Indian foodgrain production slips while procurement surges

By RJ Whitehead

- Last updated on GMT

Related tags Cereal Wheat Maize

Indian foodgrain production slips while procurement surges
Citing leaked figures, Bloomberg has reported that India will announce a drop in its foodgrain harvest of nearly 4% when it is revealed next month.

Farmers may reap around 250m tonnes of grain over the year ending June 30, but this will be down by 3.8% from last year’s 260m tonnes, said two government officials quoted by the business news service. The wheat crop should stand at 90m tonnes—down 3m tonnes from last year’s record production.

The reductions can be explained by below-average monsoons, although a spokesman for the government declined to comment on the leaked figures.

Production of food grains, including rice, corn and lentils, sown during the monsoon and harvested from October may drop 9.8% to 117.18m tonnes, according to the ministry’s estimate. Harvesting of wheat, the biggest winter-sown crop, usually begins in March.

Demand still to be met

However, even a smaller food-grain harvest should be enough to meet domestic demand after two consecutive years of rising output. State stores of rice and wheat were 66.7m tonnes as of January 1, compared with the government’s buffer requirement of 25m tonnes, according to the Food Corporation of India (FCI).

Earlier this week, a parliamentary panel on food indicated that the government might revise the prices of foodgrains distributed through its food security scheme as part of a move to contain the widening fiscal deficit.

Currently, the targeted public distribution system provides subsidised grains to over 65m families below the poverty line, and 110m families that are marginally above it.

"The government may revise the prices in five years, depending on grain production, procurement and stocks​," said Vilas Muttemwar, head of the parliamentary panel.

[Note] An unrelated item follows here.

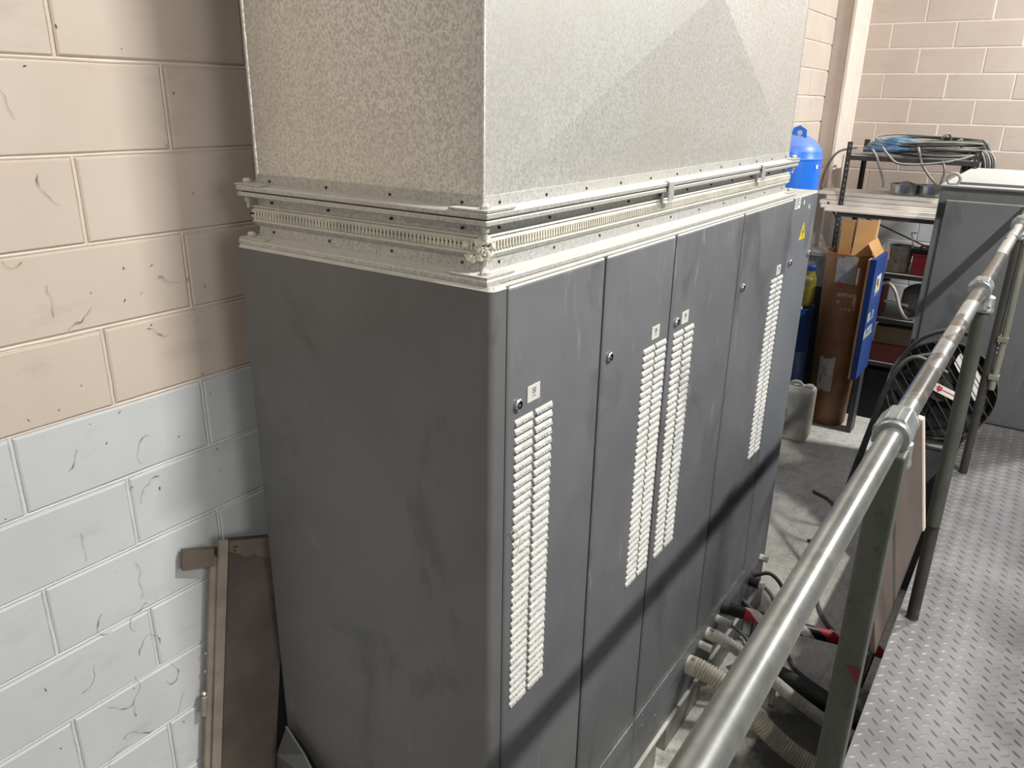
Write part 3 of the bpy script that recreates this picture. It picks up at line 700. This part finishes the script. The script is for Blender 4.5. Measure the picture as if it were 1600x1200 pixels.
for k in range(5):
    t = 2*math.pi*k/5; bm = bmesh.new(); P_ = []
    for rr_, wd, tw in ((.06, .05, .02), (.13, .075, .014), (.19, .08, .008)):
        c = Vector((math.cos(t), math.sin(t)))*rr_; q = Vector((-math.sin(t), math.cos(t)))
        P_.append((fd(c.x-q.x*wd, c.y-q.y*wd, -.028-tw), fd(c.x+q.x*wd, c.y+q.y*wd, -.028+tw)))
    V = [[bm.verts.new(x) for x in r] for r in P_]
    for a, b in zip(V, V[1:]): bm.faces.new((a[0], a[1], b[1], b[0]))
    bmesh.ops.solidify(bm, geom=bm.faces[:], thickness=.004); obj('blade', bm, M['fanblack'], fan)
bm = bmesh.new()
L2 = [bm.verts.new(fd(.248*math.cos(2*math.pi*i/32), .248*math.sin(2*math.pi*i/32), -.06)) for i in range(32)]; bm.faces.new(L2)
bmesh.ops.solidify(bm, geom=bm.faces[:], thickness=.004); obj('back_plate', bm, M['fanblack'], fan)
def badge():
    u = Vector((.95, -.30)).normalized(); w = Vector((.30, .95)).normalized(); c = Vector((.02, -.005))
    def q(a, b, h): p_ = c+u*a+w*b; return fd(p_.x, p_.y, h)
    o = obj('badge', pr([q(-.055, -.021, .036), q(.075, -.021, .036), q(.075, .021, .036), q(-.055, .021, .036)], n_*.002), M['white'], fan, label='white maker badge with red emblem')
    g = bmesh.new()
    for a, b, s_ in ((-.034, .009, .006), (-.034, -.003, .006), (-.021, .008, .005), (-.021, -.004, .006), (-.0275, -.012, .005)):
        prism(g, [q(a-s_, b-s_, .0382), q(a+s_, b-s_, .0382), q(a+s_, b+s_, .0382), q(a-s_, b+s_, .0382)], n_*.001)
    prism(g, [q(-.014, -.002, .0382), q(.075, -.002, .0382), q(.075, .003, .0382), q(-.014, .003, .0382)], n_*.001)
    obj('emblem', g, M['red'], fan); g = bmesh.new(); prism(g, [q(-.048, .002, .0382), q(-.043, .002, .0382), q(-.043, .007, .0382), q(-.048, .007, .0382)], n_*.001); obj('dot', g, M['ink'], fan)
badge()
bm = bmesh.new(); prism(bm, [fd(.045, .205, .006), fd(.10, .185, .006), fd(.20, .06, .006), fd(.205, -.03, .006), fd(.155, -.02, .006), fd(.03, .15, .006)], n_*.004)
obj('rear_cover', bm, M['white'], fan, label='white plastic cover seen through the guard')
for yy in (-.715, -.48): obj('foot', pr([(3.12, yy, -1.31), (3.42, yy, -1.31), (3.30, yy, -1.12), (3.24, yy, -1.12)], (0, .02, 0)), M['fanblack'], fan)
# black cables hanging round the fan down to the floor
cl_ = [([(2.95, -.69, -.66), (2.97, -.58, -.66), (2.98, -.47, -.73), (2.98, -.40, -.86), (2.96, -.36, -1.05), (3.05, -.30, -1.4), (3.3, -.22, -1.8), (3.6, -.15, FLOOR+.012), (3.9, -.05, FLOOR+.012), (4.0, .1, FLOOR+.012)], 'black cable arching highest over the black fan down to the floor'),
       ([(2.93, -.62, -.86), (2.90, -.47, -.80), (2.86, -.39, -.92), (2.85, -.345, -1.15), (2.95, -.28, -1.55), (3.2, -.2, -2.0), (3.4, -.17, FLOOR+.012), (3.3, -.05, FLOOR+.012)], 'black cable hanging close along the left of the black fan'),
       ([(2.95, -.55, -.78), (2.93, -.43, -.84), (2.90, -.37, -1.0), (2.90, -.30, -1.4), (2.9, -.24, -1.85), (2.88, -.22, -2.12), (2.75, -.24, FLOOR+.012), (2.55, -.33, FLOOR+.012), (2.42, -.45, FLOOR+.012)], 'black cable dropping steeply beside the black fan and bending along floor')]
for pts, lab in cl_: tag(obj('black_cable', tb(spline(pts), .011, 10), M['cable'], smooth=True), lab, 'cable', 'black cables by the fan')

# ------------------------------------------------------------------ charcoal cabinet at the end of the walkway
bc = thing('charcoal_cabinet', 'tall charcoal steel cabinet with dusty top at the end of the walkway', 'electrical cabinet', (4.3, -.9, FLOOR))
obj('body', box(3.625, 5.05, -1.35, -.355, FLOOR, -.045, bev=.006), M['bigcab'], bc)
obj('door', box(3.60, 3.622, -1.35, -.395, DECK+.0, -.108, bev=.006), M['bigcab'], bc, True)
obj('roof_panel', box(3.60, 5.06, -1.36, -.35, -.045, -.032, bev=.003), M['bigcab'], bc)
obj('roof_lid', pr([(3.70, -.42, -.032), (4.95, -.40, -.032), (4.95, -1.3, -.032), (3.70, -1.3, -.032)], (0, 0, .014)), M['bigcab'], bc)
for z in (-.16, -.93): obj('hinge', box(3.598, 3.632, -.394, -.362, z-.035, z+.035, bev=.004), M['black'], bc)
ring_pts = [(3.66, -.405+.030*math.cos(t), -.004+.030*math.sin(t)) for t in [2*math.pi*i/20 for i in range(21)]]
obj('lifting_eye', tb(ring_pts, .008, 8), M['base'], bc, True); obj('eye_base', lt([(.02, 0), (.02, .008), (.012, .012)], (3.66, -.405, -.034), 14), M['base'], bc)
s_ = obj('sticker', pr([(3.6, -.752, -.888), (3.6, -.80, -.895), (3.6, -.808, -.80), (3.6, -.76, -.79)], (-.0012, 0, 0)), M['blueprint'], bc, label='small blue and white sticker')
g = bmesh.new()
for a, b, c, d in ((-.752, -.805, -.79, -.798), (-.76, -.803, -.885, -.893), (-.77, -.776, -.825, -.84), (-.782, -.788, -.828, -.842), (-.775, -.797, -.862, -.869)): bx(g, 3.5972, 3.5985, min(a, b), max(a, b), min(c, d), max(c, d))
obj('sticker_print', g, M['white'], bc)

# ------------------------------------------------------------------ blue tank, drum, containers by the back corner
tk = thing('blue_pressure_tank', 'bright blue domed pressure tank behind the duct and long cabinet', 'tank', (4.3, .665, FLOOR))
R_ = .215
prof = [(.05, FLOOR+.10)]+[(R_*math.sin(t), FLOOR+.24-.14*math.cos(t)) for t in [math.radians(q) for q in (30, 50, 70, 90)]]
prof += [(R_, .015), (R_+.003, .018), (R_+.003, .026), (R_, .03)]+[(R_*math.cos(t), .03+.155*math.sin(t)) for t in [math.radians(q) for q in (15, 30, 45, 60, 75, 88)]]
obj('shell', lt(prof, (4.3, .665, 0), 40), M['tankblue'], tk, True)
bm = bmesh.new(); lug = [(4.22, .565, .135), (4.22, .53, .235), (4.22, .60, .25), (4.22, .66, .18)]
bm = pr([(4.24, .655, .15), (4.24, .55, .13), (4.24, .555, .205), (4.24, .60, .232), (4.24, .64, .215)], (.012, 0, 0)); obj('lifting_lug', bm, M['tankblue'], tk)
obj('lug_hole', tb([(4.2385, .595, .185), (4.2535, .595, .185)], .017, 14), M['label'], tk)
for t in (40, 160, 280): x, y = 4.3+.15*math.cos(math.radians(t)), .665+.15*math.sin(math.radians(t)); obj('leg', box(x-.025, x+.025, y-.025, y+.025, FLOOR, FLOOR+.2), M['tankblue'], tk)
obj('rating_plate', pr([(4.225, .462, -.035), (4.245, .455, -.035), (4.245, .455, -.01), (4.225, .462, -.01)], (-.003, -.004, 0)), M['white'], tk)

bd = thing('blue_drum', 'dark blue steel drum behind the jerrycan and brown fibre drum', 'drum', (5.18, .735, FLOOR))
pf = [(.175, FLOOR), (.18, FLOOR+.01)]
for z in (-1.88, -1.53): pf += [(.178, z-.012), (.185, z), (.178, z+.012)]
pf += [(.178, -1.19), (.183, -1.185), (.183, -1.172), (.172, -1.172), (.170, -1.18), (.01, -1.18)]
obj('shell', lt(pf, (5.18, .735, 0), 32), M['drumblue'], bd, True)
obj('bung', lt([(.03, 0), (.03, .012), (.02, .016)], (5.1, .65, -1.18), 14), M['white'], bd)
oc = thing('olive_canister', 'olive yellow plastic canister with blue cap standing on the blue drum', 'canister', (5.18, .67, -1.172))
bm = box(5.10, 5.26, .575, .80, -1.172, -.92, bev=.03, seg=3); obj('body', bm, M['olive'], oc, True)
obj('neck', lt([(.045, -.92), (.035, -.885), (.035, -.87)], (5.18, .62, 0), 18), M['olive'], oc, True)
obj('cap', lt([(.04, -.875), (.042, -.87), (.042, -.842), (.036, -.836)], (5.18, .62, 0), 18), M['drumblue'], oc, True)
bt = thing('spray_bottle', 'small clear bottle with black cap beside the olive canister', 'bottle', (5.06, .66, -1.172))
obj('bottle', lt([(.022, -1.172), (.024, -1.16), (.024, -.93), (.012, -.88), (.012, -.86)], (5.055, .655, 0), 14), M['jerry'], bt, True)
obj('cap', lt([(.018, -.865), (.02, -.86), (.02, -.80), (.016, -.79)], (5.055, .655, 0), 14), M['black'], bt, True)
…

Procurements on the increase

Meanwhile, the FCI has announced that it aims to procure over 42m tonnes of wheat over the 2012-13 marketing season—a move that is likely to worsen India’s storage problem and blow an even bigger hole in the food subsidy bill.

Procurement will begin across Punjab and Harayana in April and continue until the end of June. Farmers are assured a minimum support price of Rs1,350 a quintal. 

The FCI, which has a cash credit limit of Rs 55,000 crore to procure wheat and rice backed by a consortium of 62 banks with the government as a guarantor, will pay procurement agencies once it starts handling the stock. 

A huge procurement is expected from Punjab, Madhya Pradesh and Rajasthan. This will push up the country's food grain stock to a record of 90-95m tonnes, including 40-42m tonnes of wheat and carryover stock of 39m tonnes of rice and 23m tonnes of wheat. In the previous year, the government had a grain stock of 82m tonnes on June 1.